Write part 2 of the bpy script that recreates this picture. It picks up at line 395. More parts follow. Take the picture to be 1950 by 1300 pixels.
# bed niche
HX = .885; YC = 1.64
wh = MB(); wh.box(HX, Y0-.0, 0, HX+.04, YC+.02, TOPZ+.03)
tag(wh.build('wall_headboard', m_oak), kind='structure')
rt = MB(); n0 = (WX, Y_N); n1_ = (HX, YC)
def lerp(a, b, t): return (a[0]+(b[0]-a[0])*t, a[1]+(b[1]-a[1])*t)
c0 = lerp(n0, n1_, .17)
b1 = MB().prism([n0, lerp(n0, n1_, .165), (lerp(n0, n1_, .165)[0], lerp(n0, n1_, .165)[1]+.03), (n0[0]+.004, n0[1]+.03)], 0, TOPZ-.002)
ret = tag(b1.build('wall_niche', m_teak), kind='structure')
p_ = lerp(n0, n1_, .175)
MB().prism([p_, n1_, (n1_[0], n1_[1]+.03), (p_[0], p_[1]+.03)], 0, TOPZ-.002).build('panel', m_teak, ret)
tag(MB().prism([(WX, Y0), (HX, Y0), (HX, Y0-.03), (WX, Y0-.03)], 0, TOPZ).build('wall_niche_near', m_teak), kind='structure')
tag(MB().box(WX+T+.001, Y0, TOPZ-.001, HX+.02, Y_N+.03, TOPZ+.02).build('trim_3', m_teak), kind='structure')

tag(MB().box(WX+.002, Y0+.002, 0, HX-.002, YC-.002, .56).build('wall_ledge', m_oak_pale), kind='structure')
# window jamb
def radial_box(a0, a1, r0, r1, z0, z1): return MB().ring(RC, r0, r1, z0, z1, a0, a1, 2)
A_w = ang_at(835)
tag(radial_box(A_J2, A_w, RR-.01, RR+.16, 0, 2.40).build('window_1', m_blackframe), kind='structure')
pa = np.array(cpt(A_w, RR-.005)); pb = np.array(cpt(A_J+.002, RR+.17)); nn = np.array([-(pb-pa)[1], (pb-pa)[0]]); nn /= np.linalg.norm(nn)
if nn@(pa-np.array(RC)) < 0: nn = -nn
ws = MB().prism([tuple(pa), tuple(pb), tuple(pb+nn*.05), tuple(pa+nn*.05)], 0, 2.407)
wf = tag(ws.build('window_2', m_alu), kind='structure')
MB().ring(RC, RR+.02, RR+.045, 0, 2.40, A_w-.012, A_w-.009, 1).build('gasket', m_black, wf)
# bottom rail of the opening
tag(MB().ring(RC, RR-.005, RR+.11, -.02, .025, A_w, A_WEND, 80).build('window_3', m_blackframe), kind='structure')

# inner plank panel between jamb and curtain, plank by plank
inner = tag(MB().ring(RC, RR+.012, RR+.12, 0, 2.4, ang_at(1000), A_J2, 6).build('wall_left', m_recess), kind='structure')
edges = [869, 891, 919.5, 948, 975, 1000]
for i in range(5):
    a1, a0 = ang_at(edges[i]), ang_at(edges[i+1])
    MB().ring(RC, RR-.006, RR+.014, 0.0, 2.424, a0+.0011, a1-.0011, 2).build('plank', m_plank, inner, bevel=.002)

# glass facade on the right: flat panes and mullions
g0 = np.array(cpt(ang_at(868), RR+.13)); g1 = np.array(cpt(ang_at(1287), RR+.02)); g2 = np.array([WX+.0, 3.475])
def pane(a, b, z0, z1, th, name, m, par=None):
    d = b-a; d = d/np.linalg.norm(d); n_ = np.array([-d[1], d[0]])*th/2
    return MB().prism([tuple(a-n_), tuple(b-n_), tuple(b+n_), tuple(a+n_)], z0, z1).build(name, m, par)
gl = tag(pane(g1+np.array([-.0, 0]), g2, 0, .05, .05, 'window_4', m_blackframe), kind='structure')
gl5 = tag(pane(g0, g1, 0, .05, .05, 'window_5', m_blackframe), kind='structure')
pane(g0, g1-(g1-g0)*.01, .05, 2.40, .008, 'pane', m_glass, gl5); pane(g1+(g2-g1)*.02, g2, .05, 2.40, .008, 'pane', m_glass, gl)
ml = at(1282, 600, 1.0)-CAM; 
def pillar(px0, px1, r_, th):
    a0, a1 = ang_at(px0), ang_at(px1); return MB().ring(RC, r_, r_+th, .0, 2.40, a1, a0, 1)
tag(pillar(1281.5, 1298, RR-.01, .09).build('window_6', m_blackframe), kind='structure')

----

— What the exercise asks —
Restate the whole of the material exactly.

— Written solution —
Write part 2 of the bpy script that recreates this picture. It picks up at line 395. More parts follow. Take the picture to be 1950 by 1300 pixels.
# bed niche
HX = .885; YC = 1.64
wh = MB(); wh.box(HX, Y0-.0, 0, HX+.04, YC+.02, TOPZ+.03)
tag(wh.build('wall_headboard', m_oak), kind='structure')
rt = MB(); n0 = (WX, Y_N); n1_ = (HX, YC)
def lerp(a, b, t): return (a[0]+(b[0]-a[0])*t, a[1]+(b[1]-a[1])*t)
c0 = lerp(n0, n1_, .17)
b1 = MB().prism([n0, lerp(n0, n1_, .165), (lerp(n0, n1_, .165)[0], lerp(n0, n1_, .165)[1]+.03), (n0[0]+.004, n0[1]+.03)], 0, TOPZ-.002)
ret = tag(b1.build('wall_niche', m_teak), kind='structure')
p_ = lerp(n0, n1_, .175)
MB().prism([p_, n1_, (n1_[0], n1_[1]+.03), (p_[0], p_[1]+.03)], 0, TOPZ-.002).build('panel', m_teak, ret)
tag(MB().prism([(WX, Y0), (HX, Y0), (HX, Y0-.03), (WX, Y0-.03)], 0, TOPZ).build('wall_niche_near', m_teak), kind='structure')
tag(MB().box(WX+T+.001, Y0, TOPZ-.001, HX+.02, Y_N+.03, TOPZ+.02).build('trim_3', m_teak), kind='structure')

tag(MB().box(WX+.002, Y0+.002, 0, HX-.002, YC-.002, .56).build('wall_ledge', m_oak_pale), kind='structure')
# window jamb
def radial_box(a0, a1, r0, r1, z0, z1): return MB().ring(RC, r0, r1, z0, z1, a0, a1, 2)
A_w = ang_at(835)
tag(radial_box(A_J2, A_w, RR-.01, RR+.16, 0, 2.40).build('window_1', m_blackframe), kind='structure')
pa = np.array(cpt(A_w, RR-.005)); pb = np.array(cpt(A_J+.002, RR+.17)); nn = np.array([-(pb-pa)[1], (pb-pa)[0]]); nn /= np.linalg.norm(nn)
if nn@(pa-np.array(RC)) < 0: nn = -nn
ws = MB().prism([tuple(pa), tuple(pb), tuple(pb+nn*.05), tuple(pa+nn*.05)], 0, 2.407)
wf = tag(ws.build('window_2', m_alu), kind='structure')
MB().ring(RC, RR+.02, RR+.045, 0, 2.40, A_w-.012, A_w-.009, 1).build('gasket', m_black, wf)
# bottom rail of the opening
tag(MB().ring(RC, RR-.005, RR+.11, -.02, .025, A_w, A_WEND, 80).build('window_3', m_blackframe), kind='structure')

# inner plank panel between jamb and curtain, plank by plank
inner = tag(MB().ring(RC, RR+.012, RR+.12, 0, 2.4, ang_at(1000), A_J2, 6).build('wall_left', m_recess), kind='structure')
edges = [869, 891, 919.5, 948, 975, 1000]
for i in range(5):
    a1, a0 = ang_at(edges[i]), ang_at(edges[i+1])
    MB().ring(RC, RR-.006, RR+.014, 0.0, 2.424, a0+.0011, a1-.0011, 2).build('plank', m_plank, inner, bevel=.002)

# glass facade on the right: flat panes and mullions
g0 = np.array(cpt(ang_at(868), RR+.13)); g1 = np.array(cpt(ang_at(1287), RR+.02)); g2 = np.array([WX+.0, 3.475])
def pane(a, b, z0, z1, th, name, m, par=None):
    d = b-a; d = d/np.linalg.norm(d); n_ = np.array([-d[1], d[0]])*th/2
    return MB().prism([tuple(a-n_), tuple(b-n_), tuple(b+n_), tuple(a+n_)], z0, z1).build(name, m, par)
gl = tag(pane(g1+np.array([-.0, 0]), g2, 0, .05, .05, 'window_4', m_blackframe), kind='structure')
gl5 = tag(pane(g0, g1, 0, .05, .05, 'window_5', m_blackframe), kind='structure')
pane(g0, g1-(g1-g0)*.01, .05, 2.40, .008, 'pane', m_glass, gl5); pane(g1+(g2-g1)*.02, g2, .05, 2.40, .008, 'pane', m_glass, gl)
ml = at(1282, 600, 1.0)-CAM; 
def pillar(px0, px1, r_, th):
    a0, a1 = ang_at(px0), ang_at(px1); return MB().ring(RC, r_, r_+th, .0, 2.40, a1, a0, 1)
tag(pillar(1281.5, 1298, RR-.01, .09).build('window_6', m_blackframe), kind='structure')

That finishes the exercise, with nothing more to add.